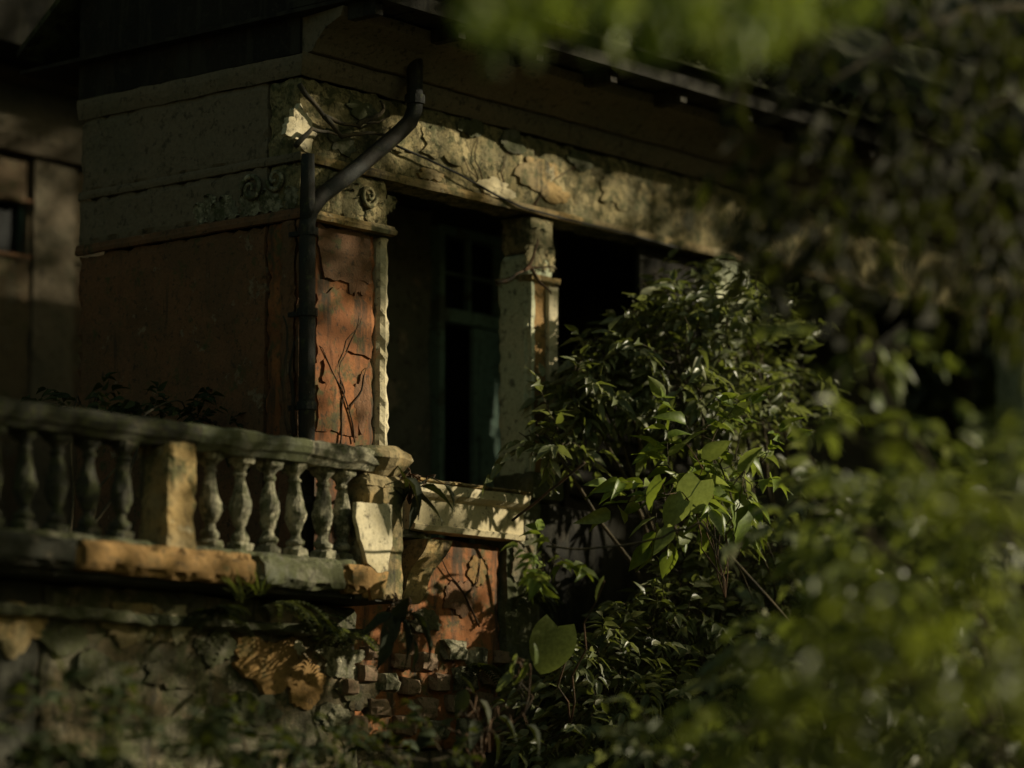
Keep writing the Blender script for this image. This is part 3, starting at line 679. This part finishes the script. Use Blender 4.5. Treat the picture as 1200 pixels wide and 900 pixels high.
# ================================================================== plants
def dp_(px, py, off): return (on_y(px, py, -off)-EYE).dot(FW)
def in_shape(u, v):
    xs_ = [560, 605, 645, 690, 730, 775, 840, 900, 960, 1300]; ys_ = [520, 490, 430, 385, 350, 305, 275, 285, 330, 380]
    if v < np.interp(u, xs_, ys_): return False
    if ((u-705)/75)**2+((v-625)/62)**2 < 1: return False
    return not (u < 660 and 545 < v < 640) and u > 604 - .55*max(0, v-460)
def near(off, cls): return [(a, b, dp_(a, b, off), *r) for a, b, *r in cls]
plant('shrub', (4.6, -1.0, 0), near(.4, [
    (674, 452, 46, 48, 24, .2), (640, 510, 40, 30, 16, .15), (705, 410, 55, 55, 28, .2), (705, 470, 60, 32, 25, .25),
    (775, 350, 50, 46, 24, .25)])+near(.8, [(800, 430, 75, 75, 54, .4), (850, 345, 55, 45, 24, .4), (880, 410, 80, 80, 50, .5),
    (830, 490, 70, 36, 25, .45), (920, 500, 70, 80, 40, .5)])+near(.35, [(760, 450, 70, 60, 21, .2), (870, 460, 90, 100, 36, .3)]),
    'big olive green shrub spreading pointed leaves in front of the second loggia opening', 'shrub', 'leaf', L=.15, W=.06, nleaf=7, slen=.34, ok=in_shape)
plant('shrub', (3.2, -1.1, 0), near(.9, [
    (700, 760, 50, 40, 30, .35), (780, 730, 70, 50, 50, .4), (850, 670, 80, 60, 60, .4), (720, 810, 90, 50, 60, .4),
    (820, 770, 100, 80, 90, .5), (900, 690, 60, 80, 50, .5), (670, 860, 80, 40, 40, .4), (760, 870, 120, 50, 60, .4)]),
    'low mid-green shrub with small leaves under the dark gap beside the sill', 'shrub', 'leaf', L=.12, W=.055, nleaf=8, slen=.3, ok=in_shape)
plant('vine', (4.3, -1.2, 2.0), near(1.5, [(795, 580, 40, 34, 14, .15), (865, 555, 42, 42, 14, .15), (820, 510, 40, 30, 8, .15)]),
    'sunlit climber with fresh yellow green leaves hanging before the black gap', 'vine', 'leaf_sunny', L=.2, W=.105, nleaf=5, slen=.3, stem=.012, shape='oval')
v2 = plant('vine', (4.2, -1.8, 2.2), [(645, 665, 19.9, 32, 34, 10, .2)], 'small cluster of bright pointed leaves on a thin trailing twig by the sill', 'vine', 'leaf_sunny', L=.14, W=.07, nleaf=4, slen=.22, stem=.008, stems=False)
g = MB(); g.tube(bend(at(640, 640, 19.9), at(820, 612, 19.9), -.07, 12, .006), [.007]*13, 5); g.build('branch', M['bark'], v2, smooth=True)
g = MB(); g.tube(bend(at(600, 610, 20.6), at(685, 542, 20.2), .0, 8, .004), .009, 5); g.build('branch', M['vine'], v2, smooth=True)
g = MB(); g.tube([at(820, 612, 19.9), at(900, 700, 19.9), Vector((4.2, -1.8, 2.2))], .009, 5); g.build('branch', M['bark'], v2, smooth=True)
def big_leaf_plant(base, specs, label, mat, name='broadleaf_plant', cat='plant', group=None, stem_r=.006, shape='heart'):
    t = thing(name, base, label, cat, group)
    A = []; g = MB()
    for (px, py, d, L, W, ang, face) in specs:
        p = at(px, py, d); dr = RT*cos(ang)+UP*sin(ang)-FW*.15; nn = -FW*face*.5 + Vector((0, 0, .75)) + rv(.15) + SUN*.45
        st_ = p - dr.normalized()*L*.5
        A.append((*st_, *dr, *nn, L, W))
        g.tube(bend(base, st_, .12, 7, .025), [stem_r*(1.3-.6*i/7) for i in range(8)], 5)
    leaf_objects(A, mat, t, shape); g.build('stem', M['vine'], t, smooth=True); return t
big_leaf_plant(on_y(668, 850, -1.1), [(644, 762, dp_(644, 762, 1.2), .32, .27, -1.9, .9), (700, 690, 19.8, .14, .1, -2.2, .4)], 'climber with one large round green leaf left of the low shrub', 'leaf_sunny', 'vine', 'vine')
big_leaf_plant(at(850, 700, 21), [(812, 583, dp_(812, 583, 1.75), .24, .24, -2.0, .9), (868, 612, dp_(868, 612, 1.7), .28, .24, -1.3, .8), (790, 600, dp_(790, 600, 1.7), .2, .16, -2.3, .6), (845, 585, dp_(845, 585, 1.8), .2, .1, -.1, .3), (765, 578, dp_(765, 578, 1.7), .2, .1, -2.2, .2), (880, 535, dp_(880, 535, 1.8), .2, .1, 1.2, .3), (815, 510, dp_(815, 510, 1.8), .16, .07, .7, .3)], 'climber with broad glowing heart shaped leaves lit by the sun', 'leaf_sunny', 'vine', 'vine', stem_r=.004)
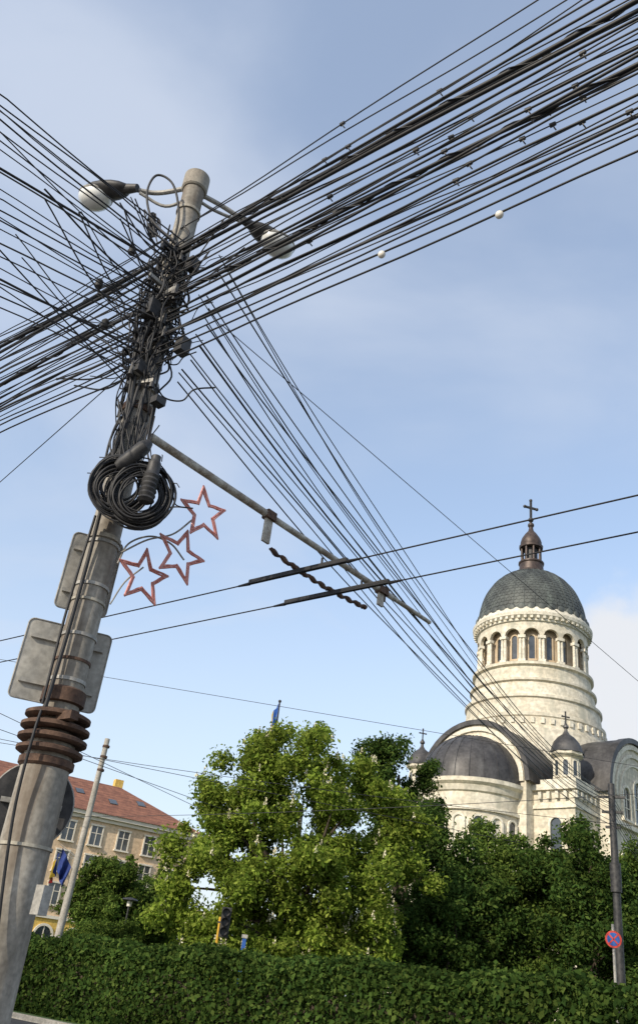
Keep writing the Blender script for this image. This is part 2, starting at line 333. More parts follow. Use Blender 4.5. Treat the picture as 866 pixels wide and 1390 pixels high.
for k,(yl,px,py,r) in enumerate(B_list):
    pp=P(px,py,PY-.18); cable_through(cb,pp,PZ(0,yl,pp.z+.1),None,r,18,random.uniform(.1,.4) if k%4 else random.uniform(.7,1.2),random.uniform(.005,.03))
cb.build('overhead_cables',M_black)
FP=PD(829,1070,32.0); FPb=Vector((FP.x,FP.y,0))
C_list=[(300,345,-.3,1.9,.007),(292,370,-.3,1.7,.009),(285,400,-.35,1.8,.008),(280,420,-.4,1.6,.008),(275,430,-.5,1.9,.007),(270,452,-.6,1.5,.008),(268,470,-.5,1.3,.012),(262,478,-.7,1.45,.007),(256,490,-.9,1.2,.008),(250,500,-1.1,1.2,.009),(245,505,-1.2,1.3,.007),(238,520,-1.3,1.1,.008),(300,360,-.6,2.1,.006),(285,440,-.2,1.4,.009),(270,400,-.9,1.7,.006)]
cb=CB()
for px,py,dz,sag,r in C_list:
    a=P(px,py,PY+.1); e=FPb+Vector((random.uniform(-.15,.15),0,FP.z+dz)); ph=random.uniform(0,6)
    cb.add([a.lerp(e,t)-Vector((0,0,sag*4*t*(1-t)*.55))+Vector((.03*math.sin(t*14+ph),0,.025*math.sin(t*19+ph))) for t in [i/60 for i in range(61)]],r)
for k in range(7):
    a=FPb+Vector((0,0,FP.z-.2-.15*k)); e=a+Vector((30,55,random.uniform(-.5,.5))); cb.add([a.lerp(e,t)-Vector((0,0,4*t*(1-t)*.8)) for t in [i/12 for i in range(13)]],.009)
cb.build('overhead_cables',M_black)
cb=CB()
def wire(a,b,z1,z2,r,e0=.0,e1=.0,sag=0):
    p=PZ(*a,z1);q=PZ(*b,z2); d=q-p; p2=p-d*e0; q2=q+d*e1
    cb.add([p2.lerp(q2,i/20)-Vector((0,0,sag*4*(i/20)*(1-i/20))) for i in range(21)],r)
wire((300,440),(866,925),8,7.6,.005,0,1.5)
wire((130,540),(0,655),7.0,7.2,.006,.4,2)
wire((0,895),(625,1000),7.5,7.2,.006,1,1)
wire((0,968),(245,1085),7.2,7.0,.009,1,.4)
wire((0,990),(240,1076),7.0,6.8,.009,1,.5)
wire((0,1003),(235,1050),6.9,6.6,.008,1,2)
wire((150,1022),(866,1112),7.3,7.2,.008,.4,.4,.3)
wire((150,1100),(866,1065),6.4,6.6,.008,.4,.4,.3)
cb.build('guy_wires',M_black)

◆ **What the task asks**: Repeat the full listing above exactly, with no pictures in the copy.

◆ **Result of the exercise**:
Keep writing the Blender script for this image. This is part 3, starting at line 679. This part finishes the script. Use Blender 4.5. Treat the picture as 1200 pixels wide and 900 pixels high.
# ================================================================== plants
def dp_(px, py, off): return (on_y(px, py, -off)-EYE).dot(FW)
def in_shape(u, v):
    xs_ = [560, 605, 645, 690, 730, 775, 840, 900, 960, 1300]; ys_ = [520, 490, 430, 385, 350, 305, 275, 285, 330, 380]
    if v < np.interp(u, xs_, ys_): return False
    if ((u-705)/75)**2+((v-625)/62)**2 < 1: return False
    return not (u < 660 and 545 < v < 640) and u > 604 - .55*max(0, v-460)
def near(off, cls): return [(a, b, dp_(a, b, off), *r) for a, b, *r in cls]
plant('shrub', (4.6, -1.0, 0), near(.4, [
    (674, 452, 46, 48, 24, .2), (640, 510, 40, 30, 16, .15), (705, 410, 55, 55, 28, .2), (705, 470, 60, 32, 25, .25),
    (775, 350, 50, 46, 24, .25)])+near(.8, [(800, 430, 75, 75, 54, .4), (850, 345, 55, 45, 24, .4), (880, 410, 80, 80, 50, .5),
    (830, 490, 70, 36, 25, .45), (920, 500, 70, 80, 40, .5)])+near(.35, [(760, 450, 70, 60, 21, .2), (870, 460, 90, 100, 36, .3)]),
    'big olive green shrub spreading pointed leaves in front of the second loggia opening', 'shrub', 'leaf', L=.15, W=.06, nleaf=7, slen=.34, ok=in_shape)
plant('shrub', (3.2, -1.1, 0), near(.9, [
    (700, 760, 50, 40, 30, .35), (780, 730, 70, 50, 50, .4), (850, 670, 80, 60, 60, .4), (720, 810, 90, 50, 60, .4),
    (820, 770, 100, 80, 90, .5), (900, 690, 60, 80, 50, .5), (670, 860, 80, 40, 40, .4), (760, 870, 120, 50, 60, .4)]),
    'low mid-green shrub with small leaves under the dark gap beside the sill', 'shrub', 'leaf', L=.12, W=.055, nleaf=8, slen=.3, ok=in_shape)
plant('vine', (4.3, -1.2, 2.0), near(1.5, [(795, 580, 40, 34, 14, .15), (865, 555, 42, 42, 14, .15), (820, 510, 40, 30, 8, .15)]),
    'sunlit climber with fresh yellow green leaves hanging before the black gap', 'vine', 'leaf_sunny', L=.2, W=.105, nleaf=5, slen=.3, stem=.012, shape='oval')
v2 = plant('vine', (4.2, -1.8, 2.2), [(645, 665, 19.9, 32, 34, 10, .2)], 'small cluster of bright pointed leaves on a thin trailing twig by the sill', 'vine', 'leaf_sunny', L=.14, W=.07, nleaf=4, slen=.22, stem=.008, stems=False)
g = MB(); g.tube(bend(at(640, 640, 19.9), at(820, 612, 19.9), -.07, 12, .006), [.007]*13, 5); g.build('branch', M['bark'], v2, smooth=True)
g = MB(); g.tube(bend(at(600, 610, 20.6), at(685, 542, 20.2), .0, 8, .004), .009, 5); g.build('branch', M['vine'], v2, smooth=True)
g = MB(); g.tube([at(820, 612, 19.9), at(900, 700, 19.9), Vector((4.2, -1.8, 2.2))], .009, 5); g.build('branch', M['bark'], v2, smooth=True)
def big_leaf_plant(base, specs, label, mat, name='broadleaf_plant', cat='plant', group=None, stem_r=.006, shape='heart'):
    t = thing(name, base, label, cat, group)
    A = []; g = MB()
    for (px, py, d, L, W, ang, face) in specs:
        p = at(px, py, d); dr = RT*cos(ang)+UP*sin(ang)-FW*.15; nn = -FW*face*.5 + Vector((0, 0, .75)) + rv(.15) + SUN*.45
        st_ = p - dr.normalized()*L*.5
        A.append((*st_, *dr, *nn, L, W))
        g.tube(bend(base, st_, .12, 7, .025), [stem_r*(1.3-.6*i/7) for i in range(8)], 5)
    leaf_objects(A, mat, t, shape); g.build('stem', M['vine'], t, smooth=True); return t
big_leaf_plant(on_y(668, 850, -1.1), [(644, 762, dp_(644, 762, 1.2), .32, .27, -1.9, .9), (700, 690, 19.8, .14, .1, -2.2, .4)], 'climber with one large round green leaf left of the low shrub', 'leaf_sunny', 'vine', 'vine')
big_leaf_plant(at(850, 700, 21), [(812, 583, dp_(812, 583, 1.75), .24, .24, -2.0, .9), (868, 612, dp_(868, 612, 1.7), .28, .24, -1.3, .8), (790, 600, dp_(790, 600, 1.7), .2, .16, -2.3, .6), (845, 585, dp_(845, 585, 1.8), .2, .1, -.1, .3), (765, 578, dp_(765, 578, 1.7), .2, .1, -2.2, .2), (880, 535, dp_(880, 535, 1.8), .2, .1, 1.2, .3), (815, 510, dp_(815, 510, 1.8), .16, .07, .7, .3)], 'climber with broad glowing heart shaped leaves lit by the sun', 'leaf_sunny', 'vine', 'vine', stem_r=.004)
Keep writing the Blender script for this image. This is part 2, starting at line 333. More parts follow. Use Blender 4.5. Treat the picture as 866 pixels wide and 1390 pixels high.
for k,(yl,px,py,r) in enumerate(B_list):
    pp=P(px,py,PY-.18); cable_through(cb,pp,PZ(0,yl,pp.z+.1),None,r,18,random.uniform(.1,.4) if k%4 else random.uniform(.7,1.2),random.uniform(.005,.03))
cb.build('overhead_cables',M_black)
FP=PD(829,1070,32.0); FPb=Vector((FP.x,FP.y,0))
C_list=[(300,345,-.3,1.9,.007),(292,370,-.3,1.7,.009),(285,400,-.35,1.8,.008),(280,420,-.4,1.6,.008),(275,430,-.5,1.9,.007),(270,452,-.6,1.5,.008),(268,470,-.5,1.3,.012),(262,478,-.7,1.45,.007),(256,490,-.9,1.2,.008),(250,500,-1.1,1.2,.009),(245,505,-1.2,1.3,.007),(238,520,-1.3,1.1,.008),(300,360,-.6,2.1,.006),(285,440,-.2,1.4,.009),(270,400,-.9,1.7,.006)]
cb=CB()
for px,py,dz,sag,r in C_list:
    a=P(px,py,PY+.1); e=FPb+Vector((random.uniform(-.15,.15),0,FP.z+dz)); ph=random.uniform(0,6)
    cb.add([a.lerp(e,t)-Vector((0,0,sag*4*t*(1-t)*.55))+Vector((.03*math.sin(t*14+ph),0,.025*math.sin(t*19+ph))) for t in [i/60 for i in range(61)]],r)
for k in range(7):
    a=FPb+Vector((0,0,FP.z-.2-.15*k)); e=a+Vector((30,55,random.uniform(-.5,.5))); cb.add([a.lerp(e,t)-Vector((0,0,4*t*(1-t)*.8)) for t in [i/12 for i in range(13)]],.009)
cb.build('overhead_cables',M_black)
cb=CB()
def wire(a,b,z1,z2,r,e0=.0,e1=.0,sag=0):
    p=PZ(*a,z1);q=PZ(*b,z2); d=q-p; p2=p-d*e0; q2=q+d*e1
    cb.add([p2.lerp(q2,i/20)-Vector((0,0,sag*4*(i/20)*(1-i/20))) for i in range(21)],r)
wire((300,440),(866,925),8,7.6,.005,0,1.5)
wire((130,540),(0,655),7.0,7.2,.006,.4,2)
wire((0,895),(625,1000),7.5,7.2,.006,1,1)
wire((0,968),(245,1085),7.2,7.0,.009,1,.4)
wire((0,990),(240,1076),7.0,6.8,.009,1,.5)
wire((0,1003),(235,1050),6.9,6.6,.008,1,2)
wire((150,1022),(866,1112),7.3,7.2,.008,.4,.4,.3)
wire((150,1100),(866,1065),6.4,6.6,.008,.4,.4,.3)
cb.build('guy_wires',M_black)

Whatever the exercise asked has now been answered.